California is famous for its beaches. You know the ones: Frankie Avalon and Annette Funicello at Malibu with the gang. But on those beaches, it is often hard to find a patch of sand large enough to unfurl your beach towel. If you want to walk for miles alone on a beach, you have to head for some distant tropical island. Or do you?
In February 2009, the federal government deeded 979 acres of Fort Ord land to the state. That includes four miles of the loveliest and loneliest beach you will ever see. This transfer of land and the creation of Fort Ord Dunes State Park were contemplated prior to the fort’s closure in 1994, but access was delayed until completion of a long cleaning process that removed munitions and other military hazards.
It has been more than a year since a friend told me about this park. On recent trips past Fort Ord, I looked for a sign or some evidence of a state park without success. Last week, I decided to end the mystery. Google to the rescue.

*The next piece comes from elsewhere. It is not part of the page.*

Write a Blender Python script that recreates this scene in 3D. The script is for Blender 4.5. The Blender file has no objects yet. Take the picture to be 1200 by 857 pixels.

On my weekday visit there, it was easy to understand why this park is a “secret.” Even though I printed directions, I had to navigate carefully to get there. The route was roundabout, and the signs pointing the way were easy to miss. Ironically, when I arrived in the parking lot, I was little more than a chip shot away from Highway 1, but utter solitude was just steps away.
The newness of this park is evident as you pull into the parking lot. In fact, crews were there working on the lot when I arrived. One of the nearby information panels points out the parking area was the former site of Stilwell Hall. Built in the 1940’s, the hall was a plush recreation retreat for enlisted men that featured first-class entertainment like Bob Hope and many big bands of the era. The panel also mentions that half of the building pad of Stilwell Hall has eroded away. Enjoy the park while you can, the panel says, because the ocean is removing acres of it each year.
The main park improvement is a short boardwalk from the parking lot to a viewing platform near the cliff edge, where you can see not just the full reach of the park but all of Monterey Bay. Here, the miles of rambling sand dunes you see from Highway 1 have been cut by the sea, leaving a long, rolling cliff you can trace for miles north toward the Salinas River.
It’s a five-minute walk down a trail to the main attraction: enough beach to sate the appetite of the most hearty beach walker. I was lucky to come on one of those recent magical spring-like days, and the seaside department of Mother Nature pulled out all the stops. The surf was as large as I have ever seen it. The largest waves must have been 15 feet. A gentle off-shore breeze carved the massive breakers into glassy, hollow tubes and tore rainbow-tinged mist from the leading edge as each wave curled over for the final plunge.
You don’t have to use your airline miles to wander a breathtaking secluded beach. I walked a long way down the beach, and the spectacle never let up. When I turned around, I still couldn’t see the end. At Fort Ord Dunes State Park, you will likely run out of energy before you run out of beach.
If you Google the park name, it will lead you to the park site where you will find directions. Check the tide tables before you go. High tide levels can come close to the cliffs, leaving little walking room. Bring water, layers and your sense of wonder.